Work to do
Nothing but the lines from the top of the data to the line holding "exit_sign((1.066, 22.6, ZC-0.001), -PI/2, 'faint" should be printed, word for word and both ends included; leave the pictures out.

_ _ _

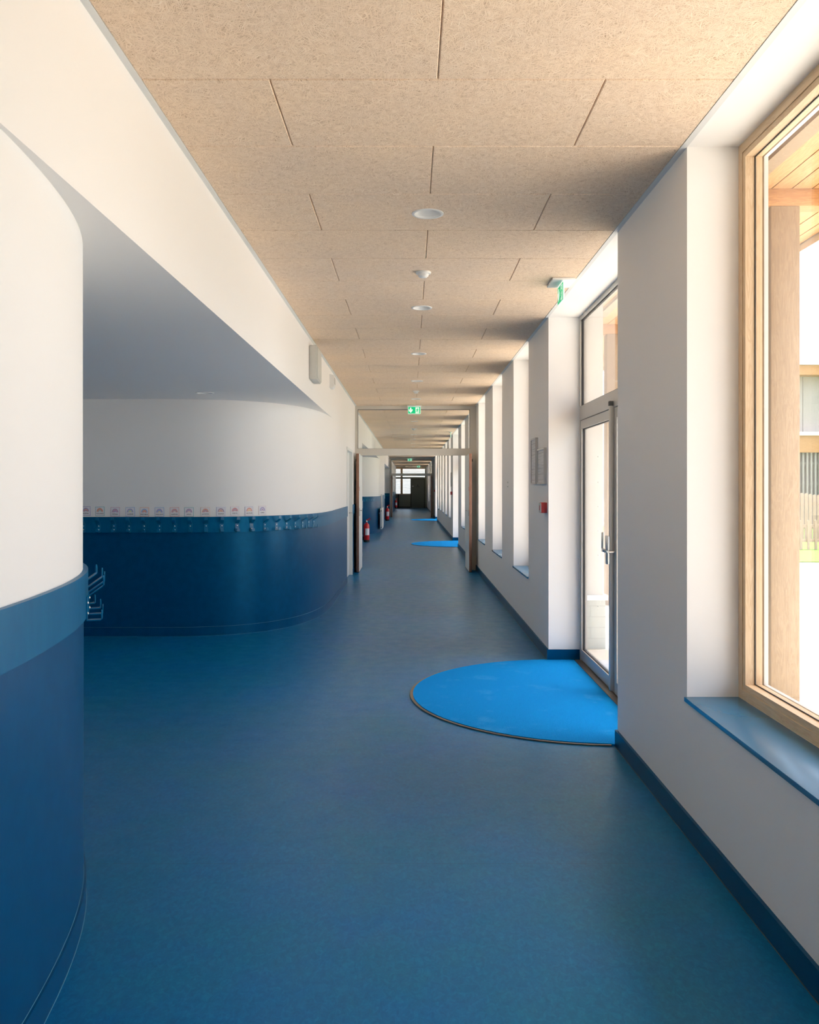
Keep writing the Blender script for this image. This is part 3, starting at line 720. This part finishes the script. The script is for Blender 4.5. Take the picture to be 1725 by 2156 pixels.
exit_sign((0.072, P1-0.09, ZC-0.001), 0, 'lit green exit sign with down arrow, hung at the first partition')
exit_sign((-0.02, P2-0.09, ZC-0.001), 0, 'small green exit sign at the second partition far down the corridor')
exit_sign((0.55, 57.0, ZC-0.001), 0, 'tiny green exit sign against the end window')
exit_sign((1.066, 6.09, ZC-0.001), -PI/2, 'glowing green exit sign, edge on, beside the nearest glass door', 0.080)
exit_sign((1.066, 22.6, ZC-0.001), -PI/2, 'faint green exit sign edge on at the second glass door')

# loudspeaker and small sounder on the left wall
root = tag(empty('wall_speaker', (XL, 8.58, 2.53)), 'tall pale grey loudspeaker box high on the left wall', 'speaker')
MB().box(0.0, 0.078, -0.20, 0.20, 0.0, 0.335, 0.012).build('cabinet', 'grey_box', root)
MB().box(0.0785, 0.083, -0.185, 0.185, 0.015, 0.32, 0.002).build('grille', 'grey_box', root)
root = tag(empty('alarm_sounder', (XL, 10.62, 2.695)), 'small cream sounder box high on the left wall beyond the speaker', 'alarm sounder')
b = MB(); b.prism([(0, 0.0), (0.035, 0.0), (0.055, 0.03), (0.055, 0.155), (0.0, 0.165)], 'y', -0.11, 0.11); b.build('housing', 'white_gloss', root)
b = MB(); b.box(0.0552, 0.058, -0.07, 0.07, 0.05, 0.13, 0.001); b.build('grille', 'grey_box', root)

# call points and notice frames on the right wall
def call_point(y, z, lab):
    root = tag(empty('fire_call_point', (XR, y, z)), lab, 'fire alarm call point', 'red call points beside the outside doors')
    MB().box(-0.050, 0.0, -0.054, 0.054, 0, 0.09, 0.003).build('housing', 'red_dull', root)
    MB().box(-0.056, -0.0502, -0.050, 0.050, 0.004, 0.086, 0.001).build('face_plate', 'grey_box', root)
    MB().box(-0.0575, -0.0562, -0.022, 0.022, 0.022, 0.064).build('break_glass', 'red_dull', root)
call_point(7.502, 1.258, 'red box call point beside the nearest glass door, below the notices')
call_point(24.25, 1.27, 'small red call point seen through the open doors')
call_point(41.2, 1.27, 'tiny dark red call point by the farthest mat')
def frame(y0, y1, z0, z1, lab, group='framed notices on the right wall'):
    root = tag(empty('notice_frame', (XR, (y0+y1)/2, z0)), lab, 'framed notice', group)
    l = (y1-y0)/2; h = z1-z0; t = 0.014
    MB().ring((-l, l, 0, h), (-l+t, l-t, t, h-t), -0.026, 0.0).build('frame', ['alu', 'alu'], root)
    MB().box(-0.018, -0.002, -l+t, l-t, t, h-t).build('page', 'page', root)
frame(7.474, 7.865, 1.51, 1.825, 'grey framed notice nearest the glass door, the lower and wider')
frame(7.974, 8.285, 1.51, 1.942, 'tall grey framed notice left of the wider one')
frame(24.35, 24.75, 1.50, 1.90, 'small grey framed notice seen through the open doors')
root = tag(empty('wall_notice', (XR, 10.45, 1.53)), 'tiny pale lettering plate on the pier between two windows', 'sign')
MB().box(-0.003, 0, -0.05, 0.05, 0, 0.018).build('upper_line', 'grey_box', root); MB().box(-0.003, 0, -0.05, 0.05, -0.05, -0.035).build('lower_line', 'grey_box', root)

# fire extinguishers
def extinguisher(loc, rz, lab, hung=True):
    root = tag(empty('fire_extinguisher', loc, rz), lab, 'fire extinguisher', 'red fire extinguishers')
    MB().lathe([(0.078, 0.055), (0.080, 0.06), (0.080, 0.43), (0.074, 0.465), (0.052, 0.495), (0.026, 0.512), (0.024, 0.535)], 28).build('cylinder', 'red', root)
    MB().lathe([(0.074, 0.0), (0.081, 0.006), (0.082, 0.060), (0.079, 0.062)], 28).build('base_ring', 'black', root)
    MB().lathe([(0.022, 0.530), (0.026, 0.540), (0.026, 0.560), (0.018, 0.570), (0.018, 0.585)], 20).build('valve', 'steel', root)
    b = MB(); b.prism([(-0.01, 0.575), (0.10, 0.640), (0.105, 0.655), (0.09, 0.655), (-0.015, 0.60)], 'y', -0.012, 0.012); b.prism([(-0.01, 0.57), (0.11, 0.60), (0.11, 0.612), (-0.01, 0.588)], 'y', -0.010, 0.010)
    b.build('lever', 'red', root)
    b = MB(); b.tube([(-0.015, 0, 0.56), (-0.055, -0.01, 0.555), (-0.085, -0.02, 0.51), (-0.096, -0.02, 0.42), (-0.096, -0.015, 0.25), (-0.094, -0.01, 0.14)], 0.010); b.tube([(-0.094, -0.01, 0.15), (-0.092, -0.01, 0.05)], 0.016); b.build('hose', 'black', root)
    b = MB(); n = 10
    for i in range(n):
        a0 = -PI/2-0.75+1.5*i/n+0.35; a1 = a0+1.5/n; r0, r1 = 0.0804, 0.0816
        b.prism([(r0*math.cos(a0), r0*math.sin(a0)), (r1*math.cos(a0), r1*math.sin(a0)), (r1*math.cos(a1), r1*math.sin(a1)), (r0*math.cos(a1), r0*math.sin(a1))], 'z', 0.19, 0.37)
    b.build('label_sheet', 'label', root)
    if hung: MB().box(-0.03, 0.03, 0.078, 0.110, 0.36, 0.42).build('bracket', 'black', root)
    return root
extinguisher((-1.18, 23.30, 0.0), 0, 'red fire extinguisher standing just beyond the open left door leaf', False)
extinguisher((-0.925, 34.75, 0.13), 0, 'red fire extinguisher behind the radiator, farther along the left wall')
extinguisher((-0.93, 56.0, 0.12), 0, 'small dark red extinguisher past the second partition')

# radiator with its pipe cover
root = tag(empty('radiator', (XL2, 28.15, 0.115)), 'white panel radiator on the left wall beyond the double doors', 'radiator')
MB().box(0.045, 0.115, 0, 1.35, 0, 0.68, 0.006).build('panel', 'white_gloss', root)
b = MB()
for k in range(14): b.box(0.1155, 0.120, 0.05+k*0.09, 0.095+k*0.09, 0.04, 0.64)
b.build('front_flutes', 'white_gloss', root)
b = MB(); b.lathe([(0.018, -0.03), (0.018, 0.0)], 14, (0.085, 0, 0.60), 'y'); b.build('bleed_valve', 'steel', root)
b = MB(); b.lathe([(0.018, -0.03), (0.018, 0.0)], 14, (0.085, 0, 0.06), 'y'); b.build('drain_valve', 'steel', root)
b = MB(); b.box(0, 0.045, 0.1, 0.14, 0.5, 0.54); b.box(0, 0.045, 1.2, 1.24, 0.5, 0.54); b.build('bracket', 'white_gloss', root)
o = MB().box(XL2+0.018, XL2+0.070, 29.65, 29.78, 0.10, 1.24, 0.003).build('pipe_cover', 'white_gloss'); tag(o, 'upright white pipe cover beside the radiator', 'pipe cover')

# a leaning board and a hanging linear lamp at the far end
o = MB().prism([(Y1-1.2, 0.02), (Y1-1.12, 0.02), (Y1-0.75, 0.98), (Y1-0.83, 0.98)], 'x', -0.88, -0.80).build('leaning_board', 'ink'); tag(o, 'dark board leaning below the end window', 'board')
root = tag(empty('pendant_lamp', (0.03, 55.0, ZC)), 'grey linear lamp hanging before the end window', 'lamp')
MB().box(-0.36, 0.36, -0.05, 0.05, -0.17, -0.10, 0.005).build('lamp_body', 'grey_box', root)
b = MB(); b.tube([(-0.3, 0, -0.10), (-0.3, 0, 0)], 0.004, 6); b.tube([(0.3, 0, -0.10), (0.3, 0, 0)], 0.004, 6); b.build('suspension_wire', 'steel', root)

# ------------------------------------------------------------------ outside
struct(MB().box(XOUT-0.02, 60, -30, 110, -0.25, -0.02).build('ground', 'paving'))
struct(MB().box(-30, 60, Y1+0.5, 110, -0.26, -0.03).build('ground', 'paving'))
o = MB().prism([(6.5, 17.2), (12.0, 17.0), (30, 15.0), (30, 33.2), (6.5, 33.2)], 'z', -0.0195, -0.0005).build('lawn', 'grass'); o['kind'] = 'stuff'; tag(o, 'strip of bright green lawn outside the large window', 'grass')
# canopy of boards on posts
cz = CAMZ+2.07
root = tag(empty('timber_canopy', (0, 0, 0)), 'timber boarded canopy over the path outside the large window', 'canopy')  # far stretch is added to keep sun patches off the corridor floor
b = MB(); x = 1.52; k = 0
while x < 3.30:
    x1 = min(x+0.138, 3.32); b.box(x+0.003, x1-0.003, -8, 61, cz, cz+0.03, 0.0); x += 0.141
b.build('soffit_boards', 'soffit', root)
MB().box(1.50, 3.36, -8, 61, cz+0.0305, cz+0.16).build('roof_deck', 'roof_dark', root)
MB().box(3.325, 3.37, -8, 61, cz-0.06, cz+0.20).build('fascia', 'alu', root)
for yy in [5.97+2.49*k for k in range(-5, 22)]:
    MB().box(2.345, 3.32, yy, yy+0.14, cz-0.12, cz-0.001, 0.004).build('rafter', 'beam_x', root)
MB().box(2.24, 2.34, -8, 61, cz-0.03, cz-0.001).build('wall_plate', 'post', root)
PX = (2.50, 2.70)
for k, yy in enumerate([5.97+4.98*i for i in range(-2, 7)]):
    if k == 2: lab = 'square glued timber post outside the large window'
    else: lab = 'timber canopy post, %s %s the one at the large window' % (ORD[abs(k-2)-1], 'beyond' if k > 2 else 'before')
    o = MB().box(PX[0], PX[1], yy, yy+0.18, -0.02, cz-0.1212, 0.004).build('canopy_post', 'post'); tag(o, lab, 'post', 'posts carrying the canopy')
# short rendered wall with tiled plinth outside the nearest glass door
root = tag(empty('garden_wall', (1.52, 8.0, -0.02)), 'pale wall on a tiled plinth outside the nearest glass door', 'wall')
MB().box(0, 0.27, 0, 0.30, 0.50, 3.5).build('upper_wall', 'render', root); MB().box(0, 0.31, -0.03, 0.30, 0.455, 0.4995).build('ledge', 'white_gloss', root); MB().box(0, 0.29, -0.01, 0.30, 0, 0.4545).build('tiled_plinth', 'tiles', root)
# opposite building
root = tag(empty('school_building', (0, 34, -0.02)), 'grey clad two storey building across the courtyard', 'building')
b = MB(); x = 11.5
while x < 40: b.box(x, x+0.78, 0.0, 0.1, 3.66, 5.86); x += 0.80
b.build('upper_cladding', 'clad', root)
MB().box(11.5, 40, 0.10, 8.0, 0, 5.86).build('body', 'clad', root)
MB().box(11.1, 40.4, -0.7, 8.4, 6.2405, 6.34).build('roof_edge', 'trim_white', root)
MB().box(11.2, 40.3, -0.6, 8.3, 5.8605, 6.24).build('eaves_boards', 'beam_x', root)
MB().box(11.3, 40.2, -0.5, 0.0, 3.52, 3.659).build('deck_edge', 'trim_white', root)
MB().box(11.4, 40.1, -0.42, 0.0, 2.86, 3.5195).build('deck_beam', 'beam_x', root)
b = MB(); x = 11.5
while x < 24: b.box(x, x+0.07, -0.30, -0.24, 0, 2.859); x += 0.16
b.build('slat_screen', 'clad', root)
b = MB()
for z in (0.6, 1.6, 2.4): b.box(11.5, 24, -0.2399, -0.2, z, z+0.08)
b.build('screen_rail', 'clad', root)
# fences
def fence(x0, x1, y, h, w, gap, lab, wav=0.0):
    root = tag(empty('picket_fence', (x0, y, 0.0)), lab, 'fence', 'courtyard fences')
    n = int((x1-x0)/(w+gap))
    b = MB()
    for k in range(n):
        xx = k*(w+gap); hh = h+wav*math.sin(k*0.35)+random.uniform(-0.01, 0.01)
        b.prism([(xx, 0), (xx+w, 0), (xx+w, hh-w*0.3), (xx+w/2, hh), (xx, hh-w*0.3)], 'y', 0, 0.022)
    b.build('pickets', 'fence_wood', root)['kind'] = 'stuff'
    b = MB(); b.box(0, x1-x0, 0.0225, 0.06, h*0.25, h*0.25+0.07); b.box(0, x1-x0, 0.0225, 0.06, h*0.75, h*0.75+0.07); b.build('rail', 'fence_wood', root)
fence(8.0, 16.0, 24.0, 1.30, 0.09, 0.025, 'tall close boarded picket fence before the building', 0.05)
fence(7.0, 15.0, 20.5, 0.70, 0.055, 0.12, 'low open picket fence on the lawn')
# shrub
root = tag(empty('olive_shrub', (13.35, 25.2, 0.001)), 'pale green shrub in front of the grey cladding', 'shrub')
b = MB()
for k in range(6):
    a = k*1.05; b.tube([(0, 0, 0), (0.06*math.cos(a), 0.06*math.sin(a), 1.6), (0.35*math.cos(a), 0.35*math.sin(a), 3.0+0.3*(k % 3))], 0.016, 6)
b.build('stems', 'post', root)
b = MB()
for k in range(1500):
    a = random.uniform(0, 2*PI); z = random.uniform(1.2, 4.3); r = random.uniform(0, 1)**0.6*(0.95-abs(z-2.8)*0.22)
    p = Vector((r*math.cos(a), r*math.sin(a), z)); u = Vector((random.uniform(-1, 1), random.uniform(-1, 1), random.uniform(-.6, .8))).normalized(); v = u.orthogonal().normalized()
    s_ = random.uniform(0.05, 0.10); q = [p, p+u*s_+v*s_*0.25, p+u*s_*2, p+u*s_-v*s_*0.25]
    b.bm.faces.new([b.bm.verts.new(t) for t in q])
b.build('foliage', 'leafg', root, smooth=False)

_ _ _

Full solution
Keep writing the Blender script for this image. This is part 3, starting at line 720. This part finishes the script. The script is for Blender 4.5. Take the picture to be 1725 by 2156 pixels.
exit_sign((0.072, P1-0.09, ZC-0.001), 0, 'lit green exit sign with down arrow, hung at the first partition')
exit_sign((-0.02, P2-0.09, ZC-0.001), 0, 'small green exit sign at the second partition far down the corridor')
exit_sign((0.55, 57.0, ZC-0.001), 0, 'tiny green exit sign against the end window')
exit_sign((1.066, 6.09, ZC-0.001), -PI/2, 'glowing green exit sign, edge on, beside the nearest glass door', 0.080)
exit_sign((1.066, 22.6, ZC-0.001), -PI/2, 'faint green exit sign edge on at the second glass door')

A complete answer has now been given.